Source data:
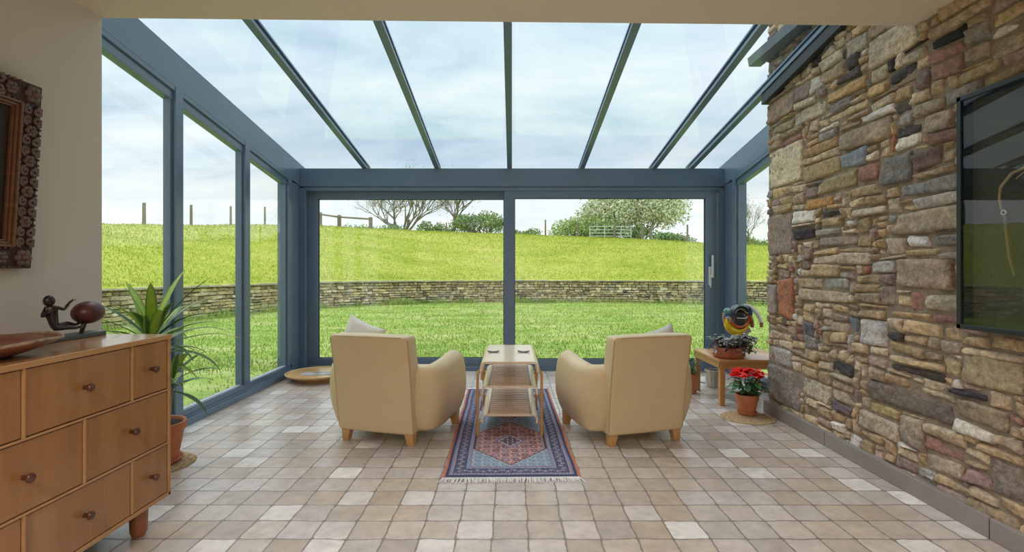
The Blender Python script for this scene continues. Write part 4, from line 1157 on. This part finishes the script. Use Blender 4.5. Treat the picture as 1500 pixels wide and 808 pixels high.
for yy in (-TL + .015, TL - .015):
    for sg in (-1, 1):
        lx = TW + .018
        lg = MB(); lg.tube([(sg * (TW - .004), yy, .475), (sg * (TW + .004), yy, .462), (sg * (lx - .002), yy, .448), (sg * lx, yy, .430), (sg * lx, yy, .20), (sg * lx, yy, 0)], .0095, 10)
        lg.tube([(sg * (TW - .012), yy, .462), (sg * (TW - .012), yy, .40)], .006, 8)
        for zt in (.362, .165):
            lg.tube([(sg * (.198 - .002), yy, zt - .056), (sg * (lx - .006), yy, zt - .080), (sg * (lx - .003), yy, zt - .105)], [.006, .007, .007], 8)
            lg.tube([(sg * lx, yy, zt - .13), (sg * lx, yy, zt - .03)], .0118, 10)
        lg.build('leg', M['birchleg'], tb)
def coaster(x, y, rz, lab):
    mb = MB(); n = 14; b = len(mb.v)
    for zz in (0, .004):
        for i in range(n + 1):
            s = -1 + 2 * i / n; z = zz + .010 * s * s
            hw = .034 * math.sqrt(max(.02, 1 - s * s))
            mb.vert((s * .048, -hw, z)); mb.vert((s * .048, hw, z))
    m_ = 2 * (n + 1)
    for i in range(n):
        mb.face(b + 2 * i, b + 2 * i + 1, b + 2 * i + 3, b + 2 * i + 2); mb.face(b + m_ + 2 * i, b + m_ + 2 * i + 2, b + m_ + 2 * i + 3, b + m_ + 2 * i + 1)
        mb.face(b + 2 * i, b + 2 * i + 2, b + m_ + 2 * i + 2, b + m_ + 2 * i); mb.face(b + 2 * i + 1, b + m_ + 2 * i + 1, b + m_ + 2 * i + 3, b + 2 * i + 3)
    mb.face(b, b + m_, b + m_ + 1, b + 1); mb.face(b + m_ - 2, b + m_ - 1, b + 2 * m_ - 1, b + 2 * m_ - 2)
    o = mb.build('coaster', M['coaster']); o.location = (x, y, .532); o.rotation_euler = (0, 0, rz); tag(o, lab, 'coaster', 'dark curved coasters on the table top')
coaster(-.145, 3.93, .05, 'left dark curved coaster on the side table top')
coaster(.09, 3.93, -.1, 'right dark curved coaster on the side table top')

# ================================================================== RUG
RW, RL = .392, 2.09
rugE = empty('patterned_rug', (-.003, 2.84, 0), math.radians(1.0), label='red and blue patterned oriental rug with white fringe under the side table', cat='rug')
NAVY, BLUE, LBL, PINK, RSTY, CRM, ORG, MAUV = (.075, .075, .13), (.20, .24, .38), (.23, .34, .43), (.42, .20, .19), (.33, .13, .115), (.55, .47, .46), (.55, .20, .12), (.25, .19, .29)
rr_ = random.Random(2)
def motif(u, v, p, q, c0, c1, c2):
    a = (u / p) % 1 - .5; b_ = (v / q) % 1 - .5; d = abs(a) + abs(b_)
    if d < .14: return c2
    if d < .30: return c1
    if .40 < max(abs(a), abs(b_)) and (a * b_ > 0): return c2
    return c0
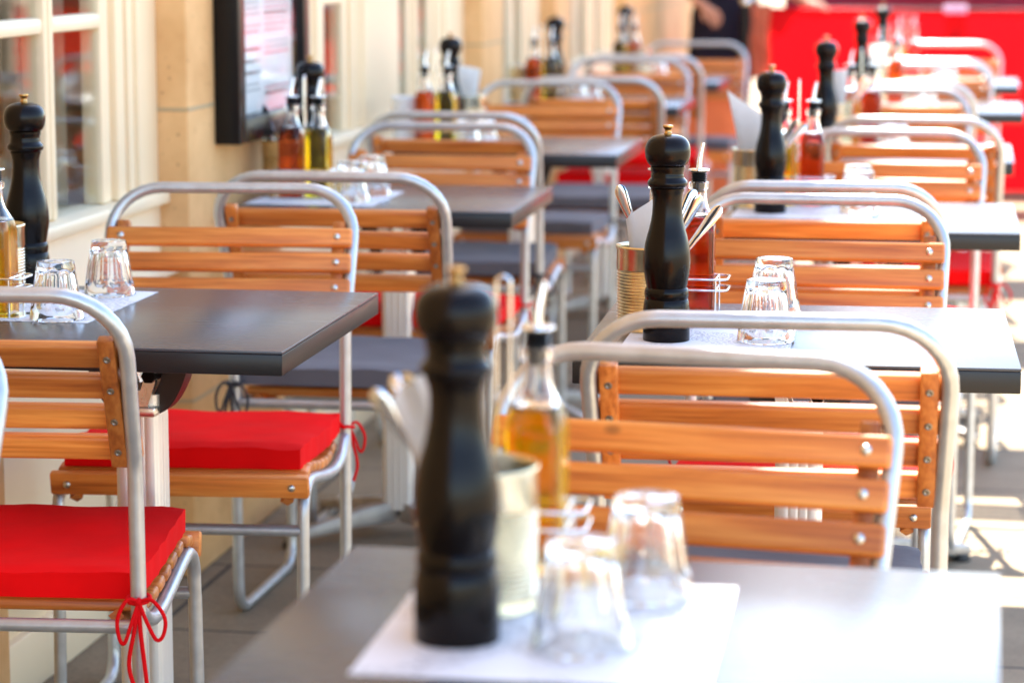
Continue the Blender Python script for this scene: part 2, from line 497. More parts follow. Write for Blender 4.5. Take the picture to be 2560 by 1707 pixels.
for (a, b_, panes) in bays:
    bm = bmesh.new()
    box(bm, -2.43, XW, a + .002, b_ - .002, 0.0, 0.775, 0.004)                     # apron under the window
    box(bm, XW - .03, XW + 0.018, a + .002, b_ - .002, 0.0, 0.11, 0.006)          # plinth board
    # raised panel mouldings on the apron
    w = (b_ - a); n = max(1, round(w / 1.0))
    for k in range(n):
        y0, y1 = a + w * k / n + .09, a + w * (k + 1) / n - .09
        for (yy0, yy1, zz0, zz1) in ((y0, y1, .17, .19), (y0, y1, .575, .595), (y0, y0 + .02, .192, .573), (y1 - .02, y1, .192, .573)):
            box(bm, XW - .01, XW + .010, yy0, yy1, zz0, zz1, .004)
    bpart('apron_panel', bm, M['cream'])
    bm = bmesh.new(); box(bm, XW - .03, XW + 0.050, a + .003, b_ - .003, 0.640, 0.662, 0.006); bpart('ledge', bm, M['cream'])
    bm = bmesh.new(); box(bm, XW - .2, XW + 0.022, a + .003, b_ - .003, 0.777, 0.803, 0.006); bpart('window_sill', bm, M['cream'])
    bm = bmesh.new()
    edges = [a + .002] + [v for p in panes for v in p] + [b_ - .002]
    for i in range(0, len(edges), 2):
        y0, y1 = edges[i], edges[i + 1]
        w = y1 - y0
        if w < 0.13:
            box(bm, XW - .055, XW - .008, y0, y1, 0.804, 2.60, 0.008)
            box(bm, XW - .04, XW - .004, y0 + w * .3, y1 - w * .3, 0.8045, 2.59, 0.005)
        else:
            # sash stile, bead, casing and outer moulding as steps
            cuts = [0, .052, .070, .120, .133]
            offs = [-.014, -.026, -.006, -.020]
            yy = y0
            for k in range(4):
                c0, c1 = y0 + cuts[k], y0 + cuts[k + 1]
                if i == 0: c0, c1 = y1 - cuts[k + 1], y1 - cuts[k]
                box(bm, XW - .055, XW + offs[k], c0 + .0005, c1 - .0005, 0.804, 2.60, 0.005)
            if w > .14:
                c0, c1 = (y0 + .131, y1) if i else (y0, y1 - .131)
                box(bm, XW - .055, XW - .002, c0, c1, 0.804, 2.60, 0.005)
                if w > .24:
                    box(bm, XW - .02, XW + .008, c0 + .03, c0 + .045, 0.8045, 2.58, 0.004)
    box(bm, XW - .055, XW - .002, a + .004, b_ - .004, 2.602, 2.885, 0.006)
    fr = bpart('window_frame', bm, M['cream'])
    for (p0, p1) in panes:
        for z in (1.152, 1.50, 1.85, 2.20):
            bm = bmesh.new()
            box(bm, XW - .050, XW - .010, p0 - .001, p1 + .001, z - .015, z + .015, 0.008)
            link('muntin', mesh(bm, 'muntin'), M['cream'], fr)
    for (p0, p1) in panes:
        bm = bmesh.new()
        box(bm, XW - .026, XW - .022, p0 - .004, p1 + .004, 0.802, 2.604)
        link('pane', mesh(bm, 'pane', 0), M['pane'], fr)
    # curtains hanging inside behind every second pane
    for (p0, p1) in panes[1::2]:
        bm = bmesh.new()
        n = 26; va = []
        for k in range(n + 1):
            y = p0 - .02 + (p1 - p0 + .04) * k / n
            x = XW - .10 + .018 * math.sin(k * 1.15) + .006 * math.sin(k * 2.7)
            va.append((bm.verts.new((x, y, .78)), bm.verts.new((x, y, 2.6))))
        for k in range(n):
            bm.faces.new((va[k][0], va[k + 1][0], va[k + 1][1], va[k][1]))
        bmesh.ops.solidify(bm, geom=bm.faces[:], thickness=0.003)
        bpart('curtain', bm, M['curtain'])

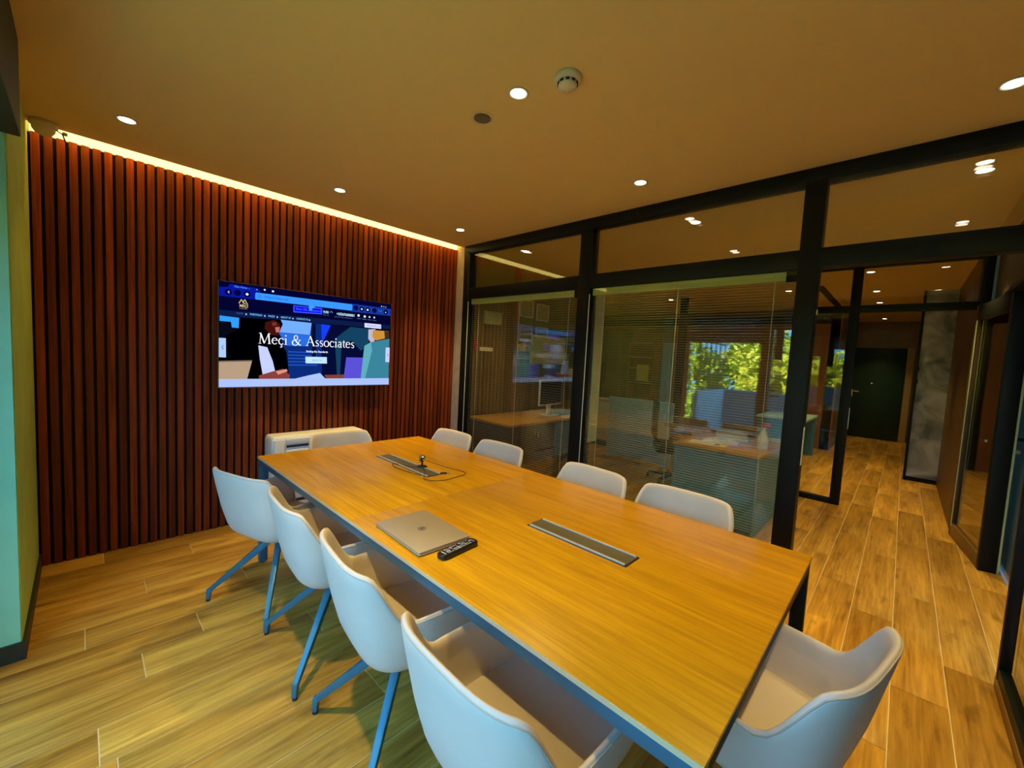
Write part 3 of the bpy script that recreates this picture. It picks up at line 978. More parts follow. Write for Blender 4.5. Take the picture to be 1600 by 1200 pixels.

Requirement:
Pictures in the records should not appear in your copy, but everything else must be transcribed exactly.

Output of the exercise:
The Blender Python script for this scene continues. Write part 4, from line 1157 on. This part finishes the script. Use Blender 4.5. Treat the picture as 1500 pixels wide and 808 pixels high.
for yy in (-TL + .015, TL - .015):
    for sg in (-1, 1):
        lx = TW + .018
        lg = MB(); lg.tube([(sg * (TW - .004), yy, .475), (sg * (TW + .004), yy, .462), (sg * (lx - .002), yy, .448), (sg * lx, yy, .430), (sg * lx, yy, .20), (sg * lx, yy, 0)], .0095, 10)
        lg.tube([(sg * (TW - .012), yy, .462), (sg * (TW - .012), yy, .40)], .006, 8)
        for zt in (.362, .165):
            lg.tube([(sg * (.198 - .002), yy, zt - .056), (sg * (lx - .006), yy, zt - .080), (sg * (lx - .003), yy, zt - .105)], [.006, .007, .007], 8)
            lg.tube([(sg * lx, yy, zt - .13), (sg * lx, yy, zt - .03)], .0118, 10)
        lg.build('leg', M['birchleg'], tb)
def coaster(x, y, rz, lab):
    mb = MB(); n = 14; b = len(mb.v)
    for zz in (0, .004):
        for i in range(n + 1):
            s = -1 + 2 * i / n; z = zz + .010 * s * s
            hw = .034 * math.sqrt(max(.02, 1 - s * s))
            mb.vert((s * .048, -hw, z)); mb.vert((s * .048, hw, z))
    m_ = 2 * (n + 1)
    for i in range(n):
        mb.face(b + 2 * i, b + 2 * i + 1, b + 2 * i + 3, b + 2 * i + 2); mb.face(b + m_ + 2 * i, b + m_ + 2 * i + 2, b + m_ + 2 * i + 3, b + m_ + 2 * i + 1)
        mb.face(b + 2 * i, b + 2 * i + 2, b + m_ + 2 * i + 2, b + m_ + 2 * i); mb.face(b + 2 * i + 1, b + m_ + 2 * i + 1, b + m_ + 2 * i + 3, b + 2 * i + 3)
    mb.face(b, b + m_, b + m_ + 1, b + 1); mb.face(b + m_ - 2, b + m_ - 1, b + 2 * m_ - 1, b + 2 * m_ - 2)
    o = mb.build('coaster', M['coaster']); o.location = (x, y, .532); o.rotation_euler = (0, 0, rz); tag(o, lab, 'coaster', 'dark curved coasters on the table top')
coaster(-.145, 3.93, .05, 'left dark curved coaster on the side table top')
coaster(.09, 3.93, -.1, 'right dark curved coaster on the side table top')

# ================================================================== RUG
RW, RL = .392, 2.09
rugE = empty('patterned_rug', (-.003, 2.84, 0), math.radians(1.0), label='red and blue patterned oriental rug with white fringe under the side table', cat='rug')
NAVY, BLUE, LBL, PINK, RSTY, CRM, ORG, MAUV = (.075, .075, .13), (.20, .24, .38), (.23, .34, .43), (.42, .20, .19), (.33, .13, .115), (.55, .47, .46), (.55, .20, .12), (.25, .19, .29)
rr_ = random.Random(2)
def motif(u, v, p, q, c0, c1, c2):
    a = (u / p) % 1 - .5; b_ = (v / q) % 1 - .5; d = abs(a) + abs(b_)
    if d < .14: return c2
    if d < .30: return c1
    if .40 < max(abs(a), abs(b_)) and (a * b_ > 0): return c2
    return c0
Continue the Blender Python script for this scene: part 2, from line 497. More parts follow. Write for Blender 4.5. Take the picture to be 2560 by 1707 pixels.
for (a, b_, panes) in bays:
    bm = bmesh.new()
    box(bm, -2.43, XW, a + .002, b_ - .002, 0.0, 0.775, 0.004)                     # apron under the window
    box(bm, XW - .03, XW + 0.018, a + .002, b_ - .002, 0.0, 0.11, 0.006)          # plinth board
    # raised panel mouldings on the apron
    w = (b_ - a); n = max(1, round(w / 1.0))
    for k in range(n):
        y0, y1 = a + w * k / n + .09, a + w * (k + 1) / n - .09
        for (yy0, yy1, zz0, zz1) in ((y0, y1, .17, .19), (y0, y1, .575, .595), (y0, y0 + .02, .192, .573), (y1 - .02, y1, .192, .573)):
            box(bm, XW - .01, XW + .010, yy0, yy1, zz0, zz1, .004)
    bpart('apron_panel', bm, M['cream'])
    bm = bmesh.new(); box(bm, XW - .03, XW + 0.050, a + .003, b_ - .003, 0.640, 0.662, 0.006); bpart('ledge', bm, M['cream'])
    bm = bmesh.new(); box(bm, XW - .2, XW + 0.022, a + .003, b_ - .003, 0.777, 0.803, 0.006); bpart('window_sill', bm, M['cream'])
    bm = bmesh.new()
    edges = [a + .002] + [v for p in panes for v in p] + [b_ - .002]
    for i in range(0, len(edges), 2):
        y0, y1 = edges[i], edges[i + 1]
        w = y1 - y0
        if w < 0.13:
            box(bm, XW - .055, XW - .008, y0, y1, 0.804, 2.60, 0.008)
            box(bm, XW - .04, XW - .004, y0 + w * .3, y1 - w * .3, 0.8045, 2.59, 0.005)
        else:
            # sash stile, bead, casing and outer moulding as steps
            cuts = [0, .052, .070, .120, .133]
            offs = [-.014, -.026, -.006, -.020]
            yy = y0
            for k in range(4):
                c0, c1 = y0 + cuts[k], y0 + cuts[k + 1]
                if i == 0: c0, c1 = y1 - cuts[k + 1], y1 - cuts[k]
                box(bm, XW - .055, XW + offs[k], c0 + .0005, c1 - .0005, 0.804, 2.60, 0.005)
            if w > .14:
                c0, c1 = (y0 + .131, y1) if i else (y0, y1 - .131)
                box(bm, XW - .055, XW - .002, c0, c1, 0.804, 2.60, 0.005)
                if w > .24:
                    box(bm, XW - .02, XW + .008, c0 + .03, c0 + .045, 0.8045, 2.58, 0.004)
    box(bm, XW - .055, XW - .002, a + .004, b_ - .004, 2.602, 2.885, 0.006)
    fr = bpart('window_frame', bm, M['cream'])
    for (p0, p1) in panes:
        for z in (1.152, 1.50, 1.85, 2.20):
            bm = bmesh.new()
            box(bm, XW - .050, XW - .010, p0 - .001, p1 + .001, z - .015, z + .015, 0.008)
            link('muntin', mesh(bm, 'muntin'), M['cream'], fr)
    for (p0, p1) in panes:
        bm = bmesh.new()
        box(bm, XW - .026, XW - .022, p0 - .004, p1 + .004, 0.802, 2.604)
        link('pane', mesh(bm, 'pane', 0), M['pane'], fr)
    # curtains hanging inside behind every second pane
    for (p0, p1) in panes[1::2]:
        bm = bmesh.new()
        n = 26; va = []
        for k in range(n + 1):
            y = p0 - .02 + (p1 - p0 + .04) * k / n
            x = XW - .10 + .018 * math.sin(k * 1.15) + .006 * math.sin(k * 2.7)
            va.append((bm.verts.new((x, y, .78)), bm.verts.new((x, y, 2.6))))
        for k in range(n):
            bm.faces.new((va[k][0], va[k + 1][0], va[k + 1][1], va[k][1]))
        bmesh.ops.solidify(bm, geom=bm.faces[:], thickness=0.003)
        bpart('curtain', bm, M['curtain'])

Write part 3 of the bpy script that recreates this picture. It picks up at line 978. More parts follow. Write for Blender 4.5. Take the picture to be 1600 by 1200 pixels.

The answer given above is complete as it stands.